* [Given data]
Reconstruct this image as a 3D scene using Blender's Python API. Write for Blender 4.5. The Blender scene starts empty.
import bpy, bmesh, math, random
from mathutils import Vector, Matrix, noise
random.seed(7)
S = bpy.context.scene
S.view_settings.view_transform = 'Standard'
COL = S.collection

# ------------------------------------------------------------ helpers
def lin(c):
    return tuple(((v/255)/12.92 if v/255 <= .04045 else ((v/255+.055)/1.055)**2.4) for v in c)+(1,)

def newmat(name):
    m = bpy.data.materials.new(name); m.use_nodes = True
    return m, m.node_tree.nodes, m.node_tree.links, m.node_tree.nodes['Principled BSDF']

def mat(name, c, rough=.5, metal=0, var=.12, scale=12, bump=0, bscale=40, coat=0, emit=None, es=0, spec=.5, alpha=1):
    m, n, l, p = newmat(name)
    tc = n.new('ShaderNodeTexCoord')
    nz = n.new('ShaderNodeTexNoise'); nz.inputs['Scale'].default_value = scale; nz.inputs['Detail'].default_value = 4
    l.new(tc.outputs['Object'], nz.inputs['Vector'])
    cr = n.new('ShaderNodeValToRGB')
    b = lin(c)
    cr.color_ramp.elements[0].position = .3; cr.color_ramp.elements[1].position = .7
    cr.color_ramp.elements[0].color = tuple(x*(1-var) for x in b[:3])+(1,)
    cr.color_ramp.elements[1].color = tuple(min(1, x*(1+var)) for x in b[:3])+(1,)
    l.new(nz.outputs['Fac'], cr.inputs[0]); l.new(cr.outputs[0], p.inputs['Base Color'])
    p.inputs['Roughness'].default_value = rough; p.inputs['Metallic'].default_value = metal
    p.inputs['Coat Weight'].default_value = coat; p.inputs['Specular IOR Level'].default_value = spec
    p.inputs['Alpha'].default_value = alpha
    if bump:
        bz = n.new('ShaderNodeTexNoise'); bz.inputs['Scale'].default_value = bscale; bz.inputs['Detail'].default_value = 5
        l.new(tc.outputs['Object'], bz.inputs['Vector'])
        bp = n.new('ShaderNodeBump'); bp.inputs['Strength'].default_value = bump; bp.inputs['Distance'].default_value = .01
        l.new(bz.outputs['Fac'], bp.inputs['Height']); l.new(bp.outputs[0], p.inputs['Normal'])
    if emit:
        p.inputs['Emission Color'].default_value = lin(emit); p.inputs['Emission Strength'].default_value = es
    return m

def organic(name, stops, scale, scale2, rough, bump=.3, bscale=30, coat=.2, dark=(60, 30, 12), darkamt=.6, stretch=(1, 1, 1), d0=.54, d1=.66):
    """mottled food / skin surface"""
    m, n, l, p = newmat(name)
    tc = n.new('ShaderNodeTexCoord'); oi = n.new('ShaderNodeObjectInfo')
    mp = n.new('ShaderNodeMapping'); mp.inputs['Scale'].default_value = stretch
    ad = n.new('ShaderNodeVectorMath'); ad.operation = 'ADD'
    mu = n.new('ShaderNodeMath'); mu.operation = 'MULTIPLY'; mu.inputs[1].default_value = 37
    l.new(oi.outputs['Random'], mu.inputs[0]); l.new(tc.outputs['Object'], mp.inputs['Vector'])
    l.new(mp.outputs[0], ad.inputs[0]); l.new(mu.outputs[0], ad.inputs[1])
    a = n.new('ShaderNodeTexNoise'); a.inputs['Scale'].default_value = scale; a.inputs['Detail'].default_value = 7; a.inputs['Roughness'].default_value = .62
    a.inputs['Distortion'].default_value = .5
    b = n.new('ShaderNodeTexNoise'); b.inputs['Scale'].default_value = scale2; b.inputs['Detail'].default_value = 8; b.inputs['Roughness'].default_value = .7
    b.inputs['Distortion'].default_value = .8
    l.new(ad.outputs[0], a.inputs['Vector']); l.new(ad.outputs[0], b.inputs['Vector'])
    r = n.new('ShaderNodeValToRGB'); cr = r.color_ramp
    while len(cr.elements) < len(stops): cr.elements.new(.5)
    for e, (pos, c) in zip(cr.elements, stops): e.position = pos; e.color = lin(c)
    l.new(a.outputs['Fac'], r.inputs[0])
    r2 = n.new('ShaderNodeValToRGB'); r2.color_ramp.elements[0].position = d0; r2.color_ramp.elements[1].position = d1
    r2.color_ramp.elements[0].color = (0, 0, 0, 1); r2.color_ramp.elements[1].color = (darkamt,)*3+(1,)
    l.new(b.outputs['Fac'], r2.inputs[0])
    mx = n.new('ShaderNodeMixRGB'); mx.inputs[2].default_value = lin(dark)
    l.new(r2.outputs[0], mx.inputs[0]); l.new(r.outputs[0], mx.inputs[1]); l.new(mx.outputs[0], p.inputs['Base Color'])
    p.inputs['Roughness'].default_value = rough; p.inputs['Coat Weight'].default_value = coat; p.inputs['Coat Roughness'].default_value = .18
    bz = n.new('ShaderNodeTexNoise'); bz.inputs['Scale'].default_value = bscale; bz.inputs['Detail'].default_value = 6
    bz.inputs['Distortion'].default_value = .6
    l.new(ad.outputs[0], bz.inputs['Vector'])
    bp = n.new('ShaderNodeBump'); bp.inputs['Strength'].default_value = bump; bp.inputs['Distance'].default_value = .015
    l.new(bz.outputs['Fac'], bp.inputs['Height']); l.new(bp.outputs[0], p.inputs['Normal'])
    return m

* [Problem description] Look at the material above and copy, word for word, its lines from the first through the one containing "m.node_tree.links, m.node_tree.nodes['Principled BSDF']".

* [Output]
Reconstruct this image as a 3D scene using Blender's Python API. Write for Blender 4.5. The Blender scene starts empty.
import bpy, bmesh, math, random
from mathutils import Vector, Matrix, noise
random.seed(7)
S = bpy.context.scene
S.view_settings.view_transform = 'Standard'
COL = S.collection

# ------------------------------------------------------------ helpers
def lin(c):
    return tuple(((v/255)/12.92 if v/255 <= .04045 else ((v/255+.055)/1.055)**2.4) for v in c)+(1,)

def newmat(name):
    m = bpy.data.materials.new(name); m.use_nodes = True
    return m, m.node_tree.nodes, m.node_tree.links, m.node_tree.nodes['Principled BSDF']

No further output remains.